May 29, 2012 By Wallin & Klarich

Yesterday a 20 year old young man by the name of Robert came into my office. He was brought to our country by his parents when he was 2. His parents struggled to find work and somehow their young boy was able to eat 1 or 2 meals a day. He worked hard at school and graduated from high school with a 4.2 GPA. All he wants to do is go to college and become a lawyer.


…The problem is our country chooses to treat him as some sort of criminal. He cannot receive a scholarship since he is not here “legally”. In the state of California, he cannot obtain a drivers license in order to purchase or drive a car. He walks miles a day to 3 different jobs (where he can find someone to let him work) so he can try to save up enough money to pay the rising tuition at a junior college. Daily he worries that he will be stopped and “found out” and be sent back to a country that he does not know.

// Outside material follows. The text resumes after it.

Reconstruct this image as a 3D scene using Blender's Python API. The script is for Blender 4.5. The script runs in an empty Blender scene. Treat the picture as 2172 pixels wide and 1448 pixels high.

How can Americans call themselves “caring people” when we allow this to happen. What crime did this young man commit? His parents cared enough about their 3 sons to risk their lives to get to California so their children could have a better life. Should his parents be imprisoned for wanting the best they could find for their sons.


It impossible for me to understand how any person who cares about human beings would not want to do everything in his or her power to help this young man and thousands like him obtain a college education and be productive members of our society.


How can anyone support a presidential candidate, such as Mr. Romney who has clearly stated that he wants to send this 20 year old boy back to a country where he has no connection, no family, nothing, after he has been in our country doing all he can to survive for 20 years? Does this sound like a position that a compassionate man would take!!??


The overall answer to our current immigration problem is a difficult one. However, as Americans we should never forget that we are a compassionate people who care about others.
During WWII a boatload of Jewish children and mothers were able to escape a concentration camp and asked for our country to accept them when they approached Florida. Our country sent them back to die in the concentration camp. We cannot forget these type of acts and try to learn from them.


Please do everything you can to support the DREAM ACT, which would permit young men and women like Robert to no longer live in the shadows, to get a college education, and to live the dream that all Americans would want for their children.